After graduation and landing his first coaching job as an assistant coach at Division III Franklin & Marshall College, he began to work his way up the ranks, securing a position with Division I Bucknell University as an assistant in the summer of 2016.
While there, he was introduced to Eric Holtz, a manager of a baseball program in Westchester County, New York, and father of a former Bucknell baseball player.
Holtz, who is Team Israel’s manager for the upcoming Olympics, shared a common connection with Mulberg.
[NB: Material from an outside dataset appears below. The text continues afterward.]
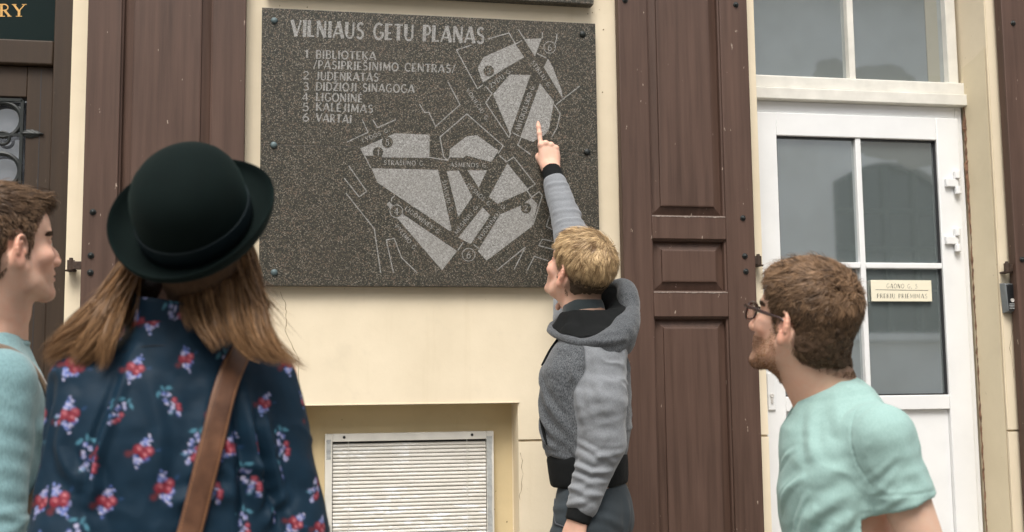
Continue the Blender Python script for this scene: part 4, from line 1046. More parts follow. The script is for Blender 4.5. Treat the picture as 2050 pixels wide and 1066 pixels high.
def hairline(root, V, F, H, R, cols, rng, n=2600, limit=None, ln=.008, zmin=-.09):
    """fine short hairs that soften the edge where the hair meets the skin"""
    lim = limit or scalp_limit
    def reg(q): e = q[:, 2]-lim(q[:, 1]); return (e > -.013) & (e < .006) & (np.abs(q[:, 0]) < .0785) & (q[:, 2] > zmin)
    def fl(p, nn): b = np.clip((.03-p[:, 1:2])/.05, 0, 1); return b*np.array((0, -.3, -.9))+(1-b)*np.array((0, -.4, .8))
    short_hair("hairline", root, V, F, H, R, reg, fl, lambda p: ln*np.clip(.35+(p[:, 2]-lim(p[:, 1])+.013)/.016, .3, 1.2), n, cols, rng, lift=.22, clumps=0, width=.0007, seg=5, body=(.03, .05, .07), off=-1, jitter=.35)
def hand_prims(W, Y, Z, curls, thumb=(.35, .25, .2), side=1, sc=1.0, spread=(.06, .0, -.05, -.1), thumb_in=.55):
    """W wrist, Y towards the fingers, Z out of the back of the hand; side=+1: thumb towards +X (X = Y x Z)"""
    Y = nrm(Y); Z = nrm(np.array(Z)-Y*np.dot(Z, Y)); X = np.cross(Y, Z)*side; W = np.array(W, float)
    g = lambda x, y, z: W+(X*x+Y*y+Z*z)*sc
    P = [Cone(g(0, -.03, 0), g(0, .012, 0), .0265*sc, .0265*sc, .02, 'u', (Z, .74))]
    mcp = [(.0275, .0905, .002), (.0095, .0945, .0045), (-.0085, .0885, .003), (-.0255, .0775, 0)]
    root = [(.017, .014, 0), (.006, .012, .001), (-.006, .012, .001), (-.016, .014, 0)]
    for m, r in zip(mcp, root): P.append(Cone(g(*r), g(m[0], m[1]-.004, m[2]-.003), .0125*sc, .0108*sc, .016))
    P.append(Ell(g(0, .045, -.004), (.036*sc, .042*sc, .0135*sc), np.stack([X, Y, Z], 1), .014))
    lens = [(.044, .0255, .021), (.0485, .0295, .0225), (.045, .0275, .022), (.0355, .021, .0195)]; rad = [.0088, .0090, .0084, .0074]
    for i in range(4):
        p = g(*mcp[i]); a = 0; r = rad[i]*sc; sx = spread[i]
        P.append(Ell(p+Z*.0015*sc, (r*1.18,)*3, None, .006))
        for j in range(3):
            a += curls[i][j]; d = (Y*math.cos(a)-Z*math.sin(a)); d = nrm(d+X*sx*math.cos(a)); q = p+d*lens[i][j]*sc
            P.append(Cone(p, q, r*(1-.07*j), r*(.93-.09*j), .003 if j else .006)); p = q
            if j < 2: P.append(Ell(p+Z*math.cos(a)*.0008, (r*(1.03-.07*j),)*3, None, .004))
    p = g(.019, .020, -.006); d1 = nrm(X*thumb_in+Y*.75-Z*.35)
    q = p+d1*.044*sc; P.append(Cone(p, q, .0165*sc, .0118*sc, .014)); p = q
    d2 = nrm(d1+Y*thumb[0]-X*thumb[1]-Z*.15); q = p+d2*.031*sc; P.append(Cone(p, q, .0108*sc, .0098*sc, .005)); p = q
    d3 = nrm(d2+Y*thumb[0]-X*thumb[2]); q = p+d3*.025*sc; P.append(Cone(p, q, .0098*sc, .0078*sc, .004))
    return P
RELAX = [(.35, .4, .3), (.42, .5, .35), (.48, .55, .4), (.55, .6, .4)]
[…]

In the past, both were a part of the United States baseball team at the Maccabiah Games, a Jewish-style Olympic type event which takes place every four years in Israel.
Mulberg had played for team USA in the Maccabiah Games in 2009, a few years before Holtz was a coach on the United States squad.
After moving to his position at Richmond, Mulberg coached a pitcher, Jonathan de Marte who was finishing his collegiate baseball career in the spring of 2017.
The following summer, Holtz was named Manager of Team Israel and Mulberg thought de Marte, who is half-Jewish, would make a great addition to the team, which had hopes of qualifying for the Olympics in 2019.
Holtz and de Marte knew of each other due to the fact that they were from similar areas in New York, and the pitcher quickly became one of the most valuable arms on Team Israel’s pitching staff.
Fast forward to the early summer of 2019. Mulberg got a call from Holtz saying that if Team Israel qualified for the European Championships, he would be allowed to add coaches to the staff. And when the team indeed qualified, Holtz extended Mulberg a formal offer to join in an assistant’s role.
“When he asked me to join the team, I was in tears,” explained Mulberg. “Israel, Judaism, and baseball all just mean a lot to me.”
Now after a miraculous run, Mulberg and Team Israel are headed to Tokyo.